チェコ下院選で最大野党ANOが勝利、ナショナリズム政党と政権奪回を目指す

(チェコ)

プラハ発

2025年10月08日

チェコ下院選挙(定員200)が10月3、4日に実施された。アンドレイ・バビシュ前首相率いる中道右派野党ANO 2011(ANO)が80議席を獲得し、改選前の71議席より伸ばして、再び第1党となった(添付資料表参照)。一方、市民民主党(ODS)、キリスト教民主連合=チェコスロバキア人民党(KDU=CSL)、TOP 09の中道右派与党3党の連合「SPOLU(『共に』の意)」の獲得議席数は52で、改選前の71議席より大きく後退した。また、与党第2の勢力である中道右派の市町村長・無所属候補者連合(STAN)の獲得議席数は22で、同様に、改選前の33議席より後退する結果となった。チェコ海賊党(2025年2月17日付地域・分析レポート参照)は、前回(2021年)の選挙でSTANと連合を組んで臨み、連立与党の一角を占めていたが、その後2024年9月に与党から離脱。今回単独で選挙に臨んだ結果、議席を改選前の4議席から18議席に増やして躍進した。ナショナリズム勢力としては、「自由と直接民主主義の党(SPD)」が獲得議席数15にとどまり、前回の20議席より減らした。一方、2017年に結成された新党のモータリスト(オート)が13議席を獲得し、初めて議会入りを果たした。

投票率は68.95%で、前回の65.43%を上回り、2002年以降に実施された下院選挙の投票率の最高記録を更新した。

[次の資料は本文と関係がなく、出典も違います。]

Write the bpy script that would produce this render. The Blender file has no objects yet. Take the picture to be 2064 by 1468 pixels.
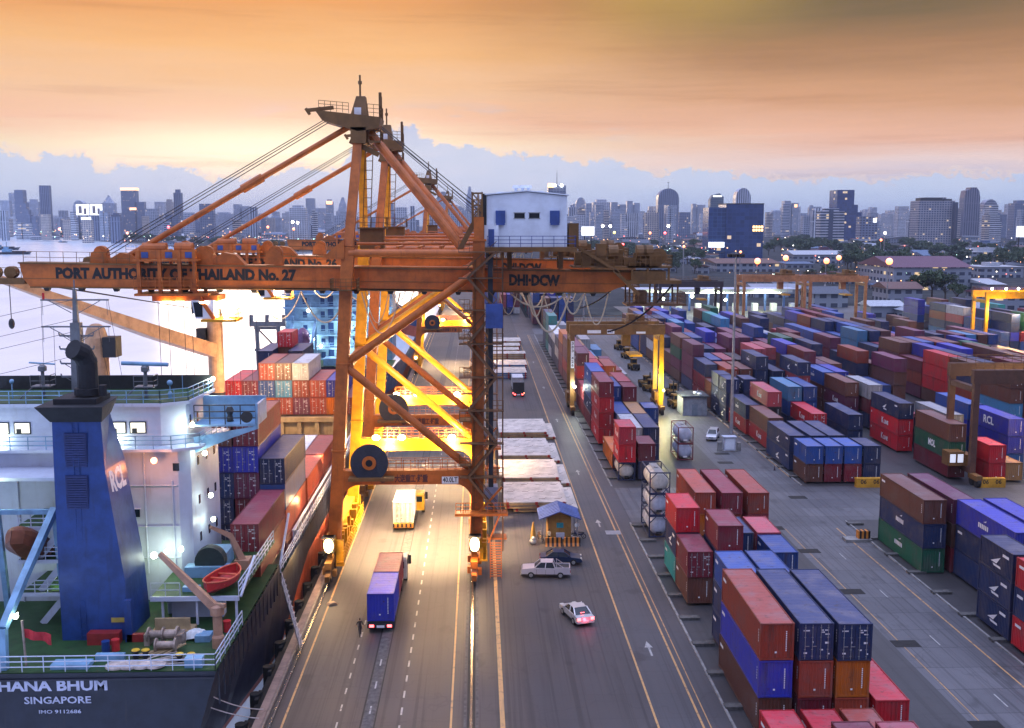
import bpy, math, random
from math import radians as R, sin, cos, pi
from mathutils import Vector, Matrix
random.seed(7)
S = bpy.context.scene
COL = S.collection

# ------------------------------------------------------------------ camera
FPX, HC = 2150.0, 36.6
PITCH = math.atan(284.0 / FPX)
YAW = math.atan(70.0 / FPX * cos(PITCH))
cam_d = bpy.data.cameras.new('camera')
cam = bpy.data.objects.new('camera', cam_d)
COL.objects.link(cam)
cam_d.sensor_width = 36.0
cam_d.lens = FPX / 2064.0 * 36.0
cam_d.clip_start = 0.5
cam_d.clip_end = 60000
cam.location = (0, 0, HC)
cam.rotation_euler = (pi / 2 - PITCH, 0, -YAW)
S.camera = cam

# ------------------------------------------------------------------ view, world sky, sun
S.view_settings.view_transform = 'Standard'
S.view_settings.look = 'None'
S.view_settings.exposure = 0.0
S.view_settings.gamma = 1.0
S.render.resolution_x, S.render.resolution_y = 1024, 728
S.cycles.use_denoising = True
S.cycles.max_bounces = 6
S.cycles.diffuse_bounces = 2
S.cycles.glossy_bounces = 2
S.cycles.transmission_bounces = 3
S.cycles.volume_bounces = 0
S.cycles.caustics_reflective = False
S.cycles.caustics_refractive = False
S.cycles.sample_clamp_indirect = 4.0


def lin(r, g, b):
    f = lambda c: c / 12.92 if c <= 0.04045 else ((c + 0.055) / 1.055) ** 2.4
    return (f(r), f(g), f(b), 1.0)


world = bpy.data.worlds.new('World')
S.world = world
world.use_nodes = True
wn, wl = world.node_tree.nodes, world.node_tree.links
wn.clear()


def wmath(op, a, b=None, c=None, clamp=False):
    n = wn.new('ShaderNodeMath')
    n.operation = op
    n.use_clamp = clamp
    for i, v in enumerate((a, b, c)):
        if v is None:
            continue
        if isinstance(v, (int, float)):
            n.inputs[i].default_value = v
        else:
            wl.new(v, n.inputs[i])
    return n.outputs[0]


def wstep(x, a, b):
    n = wn.new('ShaderNodeMapRange')
    n.interpolation_type = 'SMOOTHSTEP'
    n.inputs[1].default_value, n.inputs[2].default_value = a, b
    wl.new(x, n.inputs[0])
    return n.outputs[0]


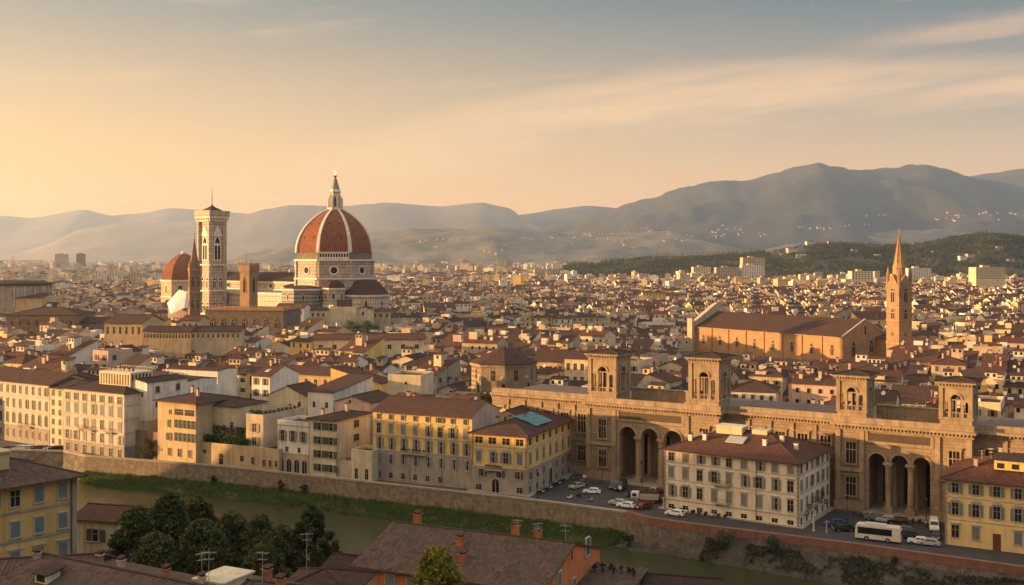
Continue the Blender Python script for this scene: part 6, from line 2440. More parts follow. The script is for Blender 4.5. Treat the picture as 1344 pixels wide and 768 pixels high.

ANOのアンドレイ・バビシュ党首は10月4日、開票後の記者会見で、組閣の可能性に関して、単独政権成立を目指して、SPDやオートの協力を求める意思を表明した。ただし、両党とも閣外協力ではなく、内閣への直接関与を望むことを明言していることから、交渉が難航する可能性もある。ANOは、公約の中で「チェコファースト」を掲げ、EUのグリーン・ディールの撤回を目指すとし、またユーロ導入を実施しないことを断言している。一方、EUおよびNATOの加盟国のステータスを維持することに疑問の余地はないとしている点で、EUやNATOからの脱退に関する国民投票の実施を主張するSPDとは一線を画している。また、オートが公約に掲げている「4年以内の均衡予算達成」について、ANOのバビシュ党首が不可能と発言するなど、オートも政策面でANOと相違があることから、各党がどこまで譲歩に応じるかが注目される。

チェコの憲法では、大統領が首相を任命し、組閣を委任することを定めている。ペトル・パベル大統領は10月6日、下院の議席を獲得した全党の党首との個別会談後の記者会見で、「ANOとSPD、オートの3党を基盤として、新内閣が発足し得る」と述べ、同3党による組閣の可能性が高いことを示唆した。